I’m also struggling to lock down my internship. I got a positive response from an organization in DC, but I haven’t had much luck with the logistics. I have yet to meet my potential “employer” and hammer out a schedule. Is it a go-into-the-office type position, or will I predominantly be working from home? There are a lot of time constraints and other considerations that I’m afraid haven’t been taken into account. And honestly? I wouldn’t be that upset about not having an internship and having free time / homework time built into my week.

And there’s plenty of homework to be done, believe me. I’m taking 5 classes, and 4 of them are writing classes. There’s Language & Politics, Presidential Communication, Speechwriting, and Screenwriting. And listen, I love them. But they’re not simple. They take a lot of forethought and planning. But I love it. They stretch my creative muscles, let my imagination run rampant, and force me to be a better writer. But for me to actually BE a better writer, I need to write. A lot.

So that’s the theme of this semester: Am Writing. And the best part about this whole “Am Writing” experience is that I’m getting familiar with a bunch of different genres. I’m experimenting with screenplay format for the first time (and loving it. Though the limit on exposition is a surprising struggle). I’m learning how to craft political language into speeches, which has been a dream of mine for half a decade. And, of course, I’m still writing my recaps at Off Color TV. There’s no way I could give up my insane devotion to Parks & Rec and I’m going to try my hand at recapping The Mindy Project as well.

On top of all of that, the thousands of words I will be required to craft for school and volunteered to string together for recaps, I will keep on with my personal writing projects. I have four novels that are nowhere near complete and each of them have a place in my heart. They showcase how much I’ve grown as a writer. One was my first foray into the novel (junior year of high school). One was an attempt to stretch my legs (freshman year of college). The third, and possibly my favorite, was my best example of characterization yet (junior year of college). And the fourth, my newest baby, has shown me what I can do when I figure out the plot ahead of time (summer before senior year of college).

I’m equal parts excited and terrified of all of the writing I’ll have to do. I’m worried that I won’t improve as much as I’d like. Or that maybe I’m no good at this writing gig at all. But it’s exhilarating – putting myself out there in the name of doing what I love.

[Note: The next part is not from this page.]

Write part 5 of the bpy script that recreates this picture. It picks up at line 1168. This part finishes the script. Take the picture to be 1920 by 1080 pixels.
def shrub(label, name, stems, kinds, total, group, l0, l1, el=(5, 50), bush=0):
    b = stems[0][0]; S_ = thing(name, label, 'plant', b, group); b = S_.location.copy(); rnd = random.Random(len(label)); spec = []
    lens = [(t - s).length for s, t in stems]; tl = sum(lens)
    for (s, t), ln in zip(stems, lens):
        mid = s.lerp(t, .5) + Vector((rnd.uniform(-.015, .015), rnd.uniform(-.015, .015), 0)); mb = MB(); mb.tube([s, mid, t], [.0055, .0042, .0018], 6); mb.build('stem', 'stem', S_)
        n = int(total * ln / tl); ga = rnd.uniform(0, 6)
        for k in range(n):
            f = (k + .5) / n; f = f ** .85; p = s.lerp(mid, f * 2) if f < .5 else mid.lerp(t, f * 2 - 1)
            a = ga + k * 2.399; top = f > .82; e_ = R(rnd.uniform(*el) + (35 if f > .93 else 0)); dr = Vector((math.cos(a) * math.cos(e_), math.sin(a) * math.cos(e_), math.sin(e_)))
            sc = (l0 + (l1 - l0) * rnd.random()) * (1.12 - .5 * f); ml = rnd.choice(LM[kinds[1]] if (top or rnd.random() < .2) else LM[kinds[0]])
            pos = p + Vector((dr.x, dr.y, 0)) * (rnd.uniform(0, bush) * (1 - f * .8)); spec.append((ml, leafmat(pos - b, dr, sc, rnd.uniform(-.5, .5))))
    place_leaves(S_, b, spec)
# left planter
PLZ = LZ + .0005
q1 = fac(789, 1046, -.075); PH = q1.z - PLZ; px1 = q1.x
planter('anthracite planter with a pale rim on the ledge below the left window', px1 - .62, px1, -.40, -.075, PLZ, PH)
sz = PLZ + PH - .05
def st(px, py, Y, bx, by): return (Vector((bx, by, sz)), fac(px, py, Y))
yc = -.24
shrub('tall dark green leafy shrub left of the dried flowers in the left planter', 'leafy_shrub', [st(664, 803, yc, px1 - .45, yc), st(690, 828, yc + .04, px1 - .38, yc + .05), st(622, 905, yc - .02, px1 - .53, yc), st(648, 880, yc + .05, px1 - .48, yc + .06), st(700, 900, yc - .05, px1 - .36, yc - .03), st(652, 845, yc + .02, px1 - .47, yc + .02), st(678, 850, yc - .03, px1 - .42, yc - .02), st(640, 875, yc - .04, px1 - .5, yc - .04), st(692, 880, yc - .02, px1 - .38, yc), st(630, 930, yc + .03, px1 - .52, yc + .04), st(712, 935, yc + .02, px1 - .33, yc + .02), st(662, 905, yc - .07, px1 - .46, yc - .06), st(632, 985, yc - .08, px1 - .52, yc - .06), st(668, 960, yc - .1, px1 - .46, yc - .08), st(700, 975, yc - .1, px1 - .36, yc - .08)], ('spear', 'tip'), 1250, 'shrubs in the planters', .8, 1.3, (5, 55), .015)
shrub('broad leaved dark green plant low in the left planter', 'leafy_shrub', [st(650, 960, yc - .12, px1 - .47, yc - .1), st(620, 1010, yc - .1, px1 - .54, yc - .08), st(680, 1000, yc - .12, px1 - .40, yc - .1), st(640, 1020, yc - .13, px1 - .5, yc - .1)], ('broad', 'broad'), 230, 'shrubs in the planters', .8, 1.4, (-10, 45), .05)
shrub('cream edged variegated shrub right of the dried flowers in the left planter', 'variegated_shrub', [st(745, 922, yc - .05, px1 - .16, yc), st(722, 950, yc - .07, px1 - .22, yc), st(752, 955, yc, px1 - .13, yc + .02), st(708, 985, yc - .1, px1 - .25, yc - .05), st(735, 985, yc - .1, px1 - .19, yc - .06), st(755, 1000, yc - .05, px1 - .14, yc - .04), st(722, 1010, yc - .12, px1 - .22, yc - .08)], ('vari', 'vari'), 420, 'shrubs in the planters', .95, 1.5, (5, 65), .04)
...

And to balance all of this writing, I get to research my future. I’m to the point in my life that I need to figure out what I want to do next. I want to try and work for a year or two before going to grad school, but what, exactly, is it that I want to do? Do I want to stay in the sphere of Political Communication? Do I want to move toward the realm of television? They beautiful thing is that I’m young and I have plenty of time to follow my heart. I may be on the cusp of adulthood, but I’m not actually a real person yet.